### Task requirements
Exclude images, then output the remaining data verbatim.

══ Record list ══

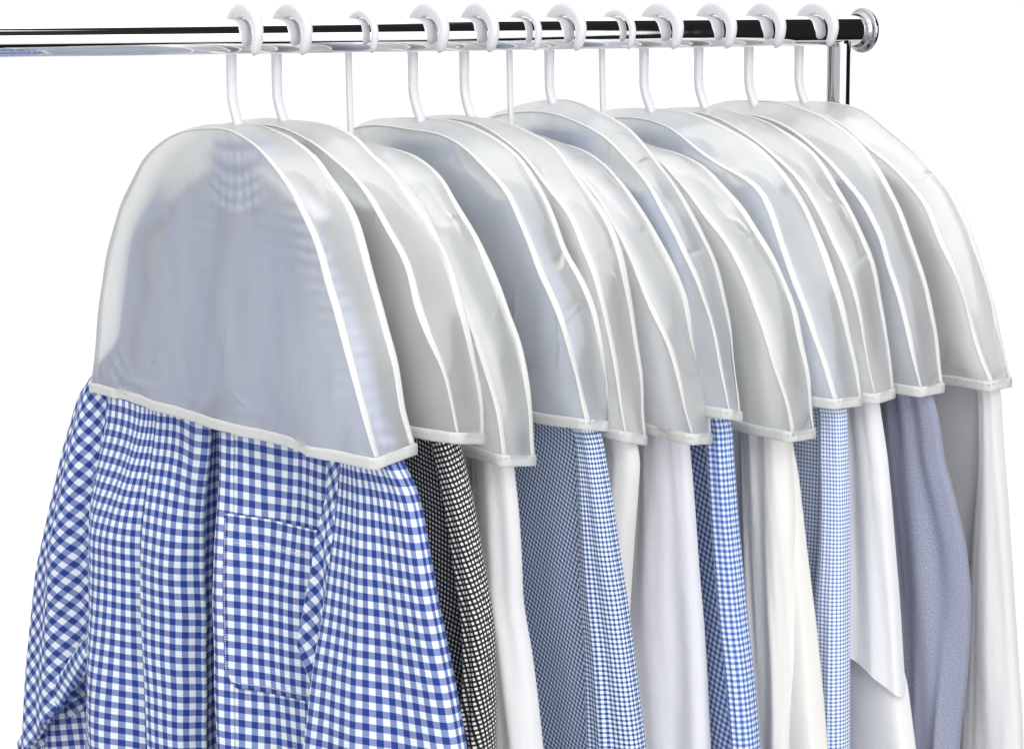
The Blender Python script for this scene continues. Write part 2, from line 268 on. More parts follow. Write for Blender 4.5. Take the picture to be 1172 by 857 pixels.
def check_cloth(name, period, white, mid, dark, duty=.5, soft=.06, weave=.12, translucent=.08):
    m, t = new_mat(name)
    tc = N(t, 'ShaderNodeTexCoord'); sp = N(t, 'ShaderNodeSeparateXYZ')
    t.links.new(tc.outputs['UV'], sp.inputs[0])
    st = []
    for k in (0, 1):
        f = math_node(t, 'FRACT', math_node(t, 'MULTIPLY', sp.outputs[k], 1.0 / period))
        st.append(math_node(t, 'MULTIPLY', rng(t, f, 0, soft), rng(t, f, duty, duty + soft, 1, 0)))
    v = math_node(t, 'MULTIPLY', math_node(t, 'ADD', st[0], st[1]), .5)
    nn = noise_fac(t, scaled(t, tc.outputs['UV'], (1500, 1500, 1)), 1.0, 1)
    v = math_node(t, 'ADD', v, math_node(t, 'MULTIPLY', math_node(t, 'SUBTRACT', nn, .5), weave), True)
    cr = N(t, 'ShaderNodeValToRGB')
    e = cr.color_ramp.elements
    e[0].position = 0; e[0].color = (*white, 1); e[1].position = 1; e[1].color = (*dark, 1)
    q = e.new(.5); q.color = (*mid, 1)
    t.links.new(v, cr.inputs[0])
    wr = noise_fac(t, scaled(t, tc.outputs['UV'], (24, 9, 1)), 1.0, 6, .6)
    out_mat(t, cloth_shader(t, cr.outputs[0], white, bump(t, wr, .5, .006), translucent))
    return m
def chambray(name):
    m, t = new_mat(name)
    tc = N(t, 'ShaderNodeTexCoord')
    a = noise_fac(t, scaled(t, tc.outputs['UV'], (1300, 650, 1)), 1.0, 2)
    b = noise_fac(t, scaled(t, tc.outputs['UV'], (650, 1300, 1)), 1.0, 2)
    cr = N(t, 'ShaderNodeValToRGB'); e = cr.color_ramp.elements
    e[0].position = .34; e[0].color = (.115, .13, .21, 1); e[1].position = .68; e[1].color = (.455, .475, .59, 1)
    v = math_node(t, 'MULTIPLY', math_node(t, 'ADD', a, b), .5)
    t.links.new(v, cr.inputs[0])
    wr = noise_fac(t, scaled(t, tc.outputs['UV'], (24, 9, 1)), 1.0, 6, .6)
    out_mat(t, cloth_shader(t, cr.outputs[0], (.3, .3, .4), bump(t, wr, .4, .004), .06))
    return m
def film_mat():
    m, t = new_mat('frosted_film')
    tc = N(t, 'ShaderNodeTexCoord'); g = N(t, 'ShaderNodeNewGeometry')
    big = noise_fac(t, scaled(t, tc.outputs['UV'], (9, 5, 1)), 1.0, 2)
    vor = N(t, 'ShaderNodeTexVoronoi'); vor.feature = 'SMOOTH_F1'; vor.inputs['Scale'].default_value = 1.0
    wv = N(t, 'ShaderNodeVectorMath'); wv.operation = 'ADD'
    nn = N(t, 'ShaderNodeTexNoise'); nn.inputs['Scale'].default_value = 12
    t.links.new(tc.outputs['UV'], nn.inputs['Vector'])
    t.links.new(scaled(t, tc.outputs['UV'], (26, 17, 1)), wv.inputs[0]); t.links.new(nn.outputs['Color'], wv.inputs[1])
    t.links.new(wv.outputs[0], vor.inputs['Vector'])
    v2 = N(t, 'ShaderNodeTexVoronoi'); v2.feature = 'DISTANCE_TO_EDGE'; v2.inputs['Scale'].default_value = 1.0
    wv2 = N(t, 'ShaderNodeVectorMath'); wv2.operation = 'ADD'
    t.links.new(scaled(t, tc.outputs['UV'], (15, 10, 1)), wv2.inputs[0]); t.links.new(nn.outputs['Color'], wv2.inputs[1])
    t.links.new(wv2.outputs[0], v2.inputs['Vector'])
    crease = rng(t, v2.outputs['Distance'], 0, .10, 1, 0)
    patch = rng(t, noise_fac(t, scaled(t, tc.outputs['UV'], (8, 6, 1)), 1.0, 2), .48, .62)
    h = math_node(t, 'ADD', big, math_node(t, 'MULTIPLY', vor.outputs['Distance'], .35))
    h = math_node(t, 'ADD', h, math_node(t, 'MULTIPLY', math_node(t, 'MULTIPLY', crease, patch), .16))
    nb = bump(t, h, 1.0, .011)
    d = N(t, 'ShaderNodeBsdfDiffuse'); d.inputs[0].default_value = (.93, .945, .94, 1)
    tl = N(t, 'ShaderNodeBsdfTranslucent'); tl.inputs[0].default_value = (.94, .955, .95, 1)
    t.links.new(nb, d.inputs['Normal']); t.links.new(nb, tl.inputs['Normal'])
    body = N(t, 'ShaderNodeMixShader'); body.inputs[0].default_value = .42
    t.links.new(d.outputs[0], body.inputs[1]); t.links.new(tl.outputs[0], body.inputs[2])
    rf = N(t, 'ShaderNodeBsdfRefraction'); rf.inputs['Roughness'].default_value = .92
    rf.inputs['Color'].default_value = (.97, .975, .975, 1)
    ior = N(t, 'ShaderNodeMix', data_type='FLOAT'); ior.inputs[2].default_value = 1.32; ior.inputs[3].default_value = 1 / 1.32
    t.links.new(g.outputs['Backfacing'], ior.inputs[0]); t.links.new(ior.outputs[0], rf.inputs['IOR'])
    tp = N(t, 'ShaderNodeBsdfTransparent'); tp.inputs[0].default_value = (.97, .975, .975, 1)
    thr = N(t, 'ShaderNodeMixShader'); thr.inputs[0].default_value = .05
    t.links.new(rf.outputs[0], thr.inputs[1]); t.links.new(tp.outputs[0], thr.inputs[2])
    mx = N(t, 'ShaderNodeMixShader')
    cl = rng(t, noise_fac(t, scaled(t, tc.outputs['UV'], (7, 4, 1)), 1.0, 3), .3, .75, .42, .56)
    t.links.new(cl, mx.inputs[0])
    t.links.new(thr.outputs[0], mx.inputs[1]); t.links.new(body.outputs[0], mx.inputs[2])
    gl = N(t, 'ShaderNodeBsdfGlossy'); gl.inputs['Roughness'].default_value = .36; t.links.new(nb, gl.inputs['Normal'])
    fr = N(t, 'ShaderNodeFresnel'); fr.inputs[0].default_value = 1.38
    m2 = N(t, 'ShaderNodeMixShader')
    t.links.new(math_node(t, 'MULTIPLY', fr.outputs[0], .26), m2.inputs[0])
    t.links.new(mx.outputs[0], m2.inputs[1]); t.links.new(gl.outputs[0], m2.inputs[2])
    out_mat(t, m2.outputs[0])
    return m
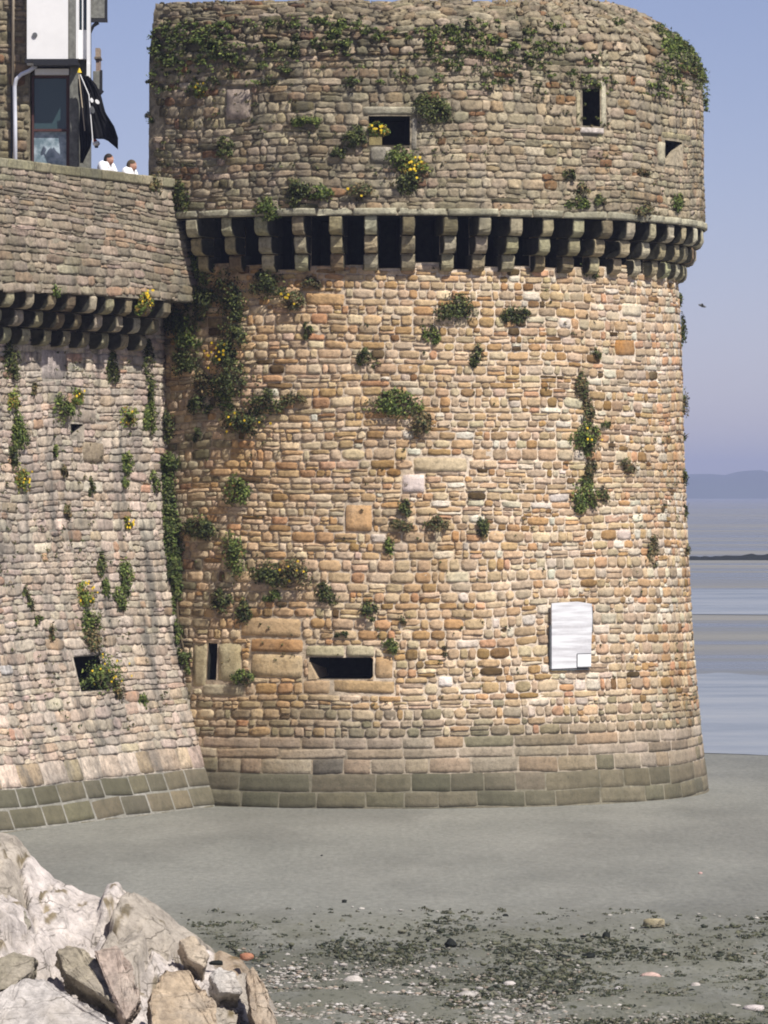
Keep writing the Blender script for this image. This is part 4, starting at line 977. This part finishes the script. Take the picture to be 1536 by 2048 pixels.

═══

### Problem solution
The Blender Python script for this scene continues. Write part 2, from line 268 on. More parts follow. Write for Blender 4.5. Take the picture to be 1172 by 857 pixels.
def check_cloth(name, period, white, mid, dark, duty=.5, soft=.06, weave=.12, translucent=.08):
    m, t = new_mat(name)
    tc = N(t, 'ShaderNodeTexCoord'); sp = N(t, 'ShaderNodeSeparateXYZ')
    t.links.new(tc.outputs['UV'], sp.inputs[0])
    st = []
    for k in (0, 1):
        f = math_node(t, 'FRACT', math_node(t, 'MULTIPLY', sp.outputs[k], 1.0 / period))
        st.append(math_node(t, 'MULTIPLY', rng(t, f, 0, soft), rng(t, f, duty, duty + soft, 1, 0)))
    v = math_node(t, 'MULTIPLY', math_node(t, 'ADD', st[0], st[1]), .5)
    nn = noise_fac(t, scaled(t, tc.outputs['UV'], (1500, 1500, 1)), 1.0, 1)
    v = math_node(t, 'ADD', v, math_node(t, 'MULTIPLY', math_node(t, 'SUBTRACT', nn, .5), weave), True)
    cr = N(t, 'ShaderNodeValToRGB')
    e = cr.color_ramp.elements
    e[0].position = 0; e[0].color = (*white, 1); e[1].position = 1; e[1].color = (*dark, 1)
    q = e.new(.5); q.color = (*mid, 1)
    t.links.new(v, cr.inputs[0])
    wr = noise_fac(t, scaled(t, tc.outputs['UV'], (24, 9, 1)), 1.0, 6, .6)
    out_mat(t, cloth_shader(t, cr.outputs[0], white, bump(t, wr, .5, .006), translucent))
    return m
def chambray(name):
    m, t = new_mat(name)
    tc = N(t, 'ShaderNodeTexCoord')
    a = noise_fac(t, scaled(t, tc.outputs['UV'], (1300, 650, 1)), 1.0, 2)
    b = noise_fac(t, scaled(t, tc.outputs['UV'], (650, 1300, 1)), 1.0, 2)
    cr = N(t, 'ShaderNodeValToRGB'); e = cr.color_ramp.elements
    e[0].position = .34; e[0].color = (.115, .13, .21, 1); e[1].position = .68; e[1].color = (.455, .475, .59, 1)
    v = math_node(t, 'MULTIPLY', math_node(t, 'ADD', a, b), .5)
    t.links.new(v, cr.inputs[0])
    wr = noise_fac(t, scaled(t, tc.outputs['UV'], (24, 9, 1)), 1.0, 6, .6)
    out_mat(t, cloth_shader(t, cr.outputs[0], (.3, .3, .4), bump(t, wr, .4, .004), .06))
    return m
def film_mat():
    m, t = new_mat('frosted_film')
    tc = N(t, 'ShaderNodeTexCoord'); g = N(t, 'ShaderNodeNewGeometry')
    big = noise_fac(t, scaled(t, tc.outputs['UV'], (9, 5, 1)), 1.0, 2)
    vor = N(t, 'ShaderNodeTexVoronoi'); vor.feature = 'SMOOTH_F1'; vor.inputs['Scale'].default_value = 1.0
    wv = N(t, 'ShaderNodeVectorMath'); wv.operation = 'ADD'
    nn = N(t, 'ShaderNodeTexNoise'); nn.inputs['Scale'].default_value = 12
    t.links.new(tc.outputs['UV'], nn.inputs['Vector'])
    t.links.new(scaled(t, tc.outputs['UV'], (26, 17, 1)), wv.inputs[0]); t.links.new(nn.outputs['Color'], wv.inputs[1])
    t.links.new(wv.outputs[0], vor.inputs['Vector'])
    v2 = N(t, 'ShaderNodeTexVoronoi'); v2.feature = 'DISTANCE_TO_EDGE'; v2.inputs['Scale'].default_value = 1.0
    wv2 = N(t, 'ShaderNodeVectorMath'); wv2.operation = 'ADD'
    t.links.new(scaled(t, tc.outputs['UV'], (15, 10, 1)), wv2.inputs[0]); t.links.new(nn.outputs['Color'], wv2.inputs[1])
    t.links.new(wv2.outputs[0], v2.inputs['Vector'])
    crease = rng(t, v2.outputs['Distance'], 0, .10, 1, 0)
    patch = rng(t, noise_fac(t, scaled(t, tc.outputs['UV'], (8, 6, 1)), 1.0, 2), .48, .62)
    h = math_node(t, 'ADD', big, math_node(t, 'MULTIPLY', vor.outputs['Distance'], .35))
    h = math_node(t, 'ADD', h, math_node(t, 'MULTIPLY', math_node(t, 'MULTIPLY', crease, patch), .16))
    nb = bump(t, h, 1.0, .011)
    d = N(t, 'ShaderNodeBsdfDiffuse'); d.inputs[0].default_value = (.93, .945, .94, 1)
    tl = N(t, 'ShaderNodeBsdfTranslucent'); tl.inputs[0].default_value = (.94, .955, .95, 1)
    t.links.new(nb, d.inputs['Normal']); t.links.new(nb, tl.inputs['Normal'])
    body = N(t, 'ShaderNodeMixShader'); body.inputs[0].default_value = .42
    t.links.new(d.outputs[0], body.inputs[1]); t.links.new(tl.outputs[0], body.inputs[2])
    rf = N(t, 'ShaderNodeBsdfRefraction'); rf.inputs['Roughness'].default_value = .92
    rf.inputs['Color'].default_value = (.97, .975, .975, 1)
    ior = N(t, 'ShaderNodeMix', data_type='FLOAT'); ior.inputs[2].default_value = 1.32; ior.inputs[3].default_value = 1 / 1.32
    t.links.new(g.outputs['Backfacing'], ior.inputs[0]); t.links.new(ior.outputs[0], rf.inputs['IOR'])
    tp = N(t, 'ShaderNodeBsdfTransparent'); tp.inputs[0].default_value = (.97, .975, .975, 1)
    thr = N(t, 'ShaderNodeMixShader'); thr.inputs[0].default_value = .05
    t.links.new(rf.outputs[0], thr.inputs[1]); t.links.new(tp.outputs[0], thr.inputs[2])
    mx = N(t, 'ShaderNodeMixShader')
    cl = rng(t, noise_fac(t, scaled(t, tc.outputs['UV'], (7, 4, 1)), 1.0, 3), .3, .75, .42, .56)
    t.links.new(cl, mx.inputs[0])
    t.links.new(thr.outputs[0], mx.inputs[1]); t.links.new(body.outputs[0], mx.inputs[2])
    gl = N(t, 'ShaderNodeBsdfGlossy'); gl.inputs['Roughness'].default_value = .36; t.links.new(nb, gl.inputs['Normal'])
    fr = N(t, 'ShaderNodeFresnel'); fr.inputs[0].default_value = 1.38
    m2 = N(t, 'ShaderNodeMixShader')
    t.links.new(math_node(t, 'MULTIPLY', fr.outputs[0], .26), m2.inputs[0])
    t.links.new(mx.outputs[0], m2.inputs[1]); t.links.new(gl.outputs[0], m2.inputs[2])
    out_mat(t, m2.outputs[0])
    return m
Keep writing the Blender script for this image. This is part 4, starting at line 977. This part finishes the script. Take the picture to be 1536 by 2048 pixels.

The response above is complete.